In pratica occorre quindi valutare se l’amministratore locale sottoscrive un derivato rischioso quanto incomprensibile per colpa della banca, o se invece non ci sia anche una convenienza diretta per truccare i bilanci pubblici e spostare i debiti (ingigantendoli) sulle future amministrazioni. La Corte dei Conti insiste quindi sulla “notevole apertura” del sistema giudiziario, sottolineando la disponibilità a riconoscere un comportamento potenzialmente scorretto da parte delle banche, ma ricordando che “in difetto di dette iniziative la condotta degli amministratori potrebbe essere censurata sotto il profilo della colpa grave ove si dimostri che le predette in base ad un giudizio di ragionevole prevedibilità avrebbero avuto notevoli possibilità di essere accolte”.
Un analogo invito viene fatto anche sul piano nazionale. Sempre nella relazione si legge che “l’utilizzo della finanza derivata concerne anche le amministrazioni centrali dello Stato che dagli anni 90 hanno fatto ampio ricorso a detti strumenti con possibili ripercussioni sui conti pubblici stante la natura di “debito sommerso” che i rischi collegati alla stipulazione dei contratti vengono ad assumere a tutti gli effetti”. Si ricorda come “alla data del 6 aprile 2012 il nozionale complessivo di strumenti derivati a copertura di debito emessi dalla Repubblica italiana ammonta a circa 160 miliardi di euro”.
Particolarmente interessante il passaggio in cui si cita il caso del derivato stipulato nel 1994 con la Morgan Stanley, che l’Italia ha chiuso nel 2012 con una perdita di 2,6 miliardi di euro.
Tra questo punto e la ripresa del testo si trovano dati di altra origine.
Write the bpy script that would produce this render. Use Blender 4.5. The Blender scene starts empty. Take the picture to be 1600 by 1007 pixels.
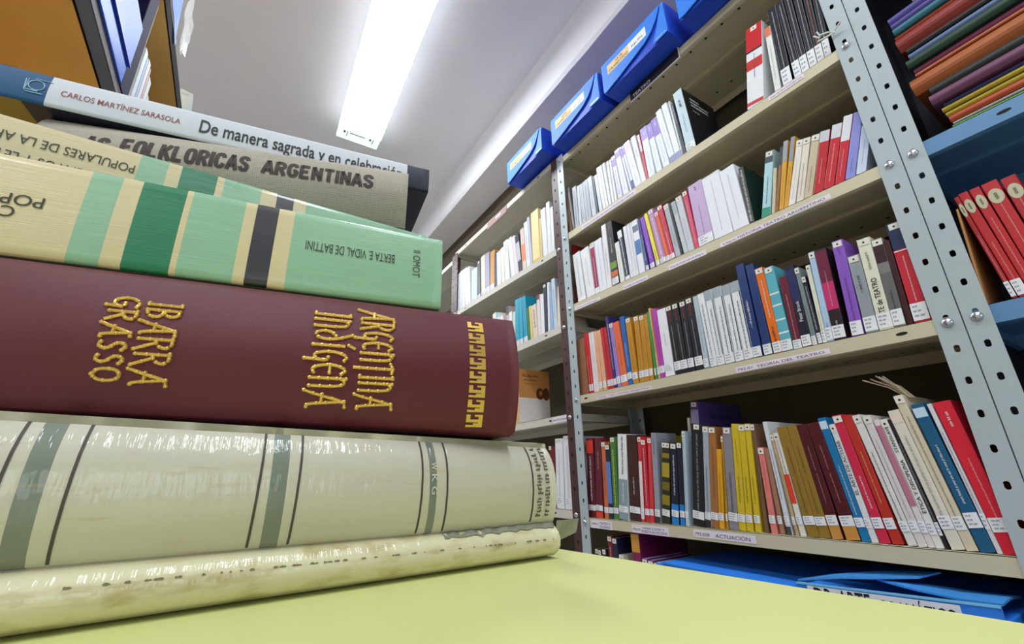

Sempre nella relazione della Corte dei Conti, si legge che “malgrado i chiarimenti non è ancora dato sapere ad oggi quanti dei contratti in essere prevedano delle clausole di estinzione anticipata (Additional Termination Event) come quella presente nel contratto con la Morgan Stanley. Esigenze di trasparenza ed affidabilità dei conti pubblici, anche al fine di evitare fenomeni speculativi da parte della finanza internazionale, renderebbero opportuna la conoscenza di detto dato”.
In breve, nei prossimi anni le potenziali perdite per lo Stato, tanto per l’amministrazione centrale quanto per gli enti locali, potrebbero essere enormi. La Corte dei Conti e il sistema giudiziario segnalano quanto più esplicitamente possibile la disponibilità a valutare la correttezza del comportamento delle banche che hanno venduto i derivati e i rischi e costi occulti che potrebbero portare al loro annullamento. La palla passa adesso agli stessi amministratori e alla politica. Con una semplice domanda: sono stati vittime di una finanza malata o complici di una gigantesca truffa ai danni dei cittadini e delle future generazioni?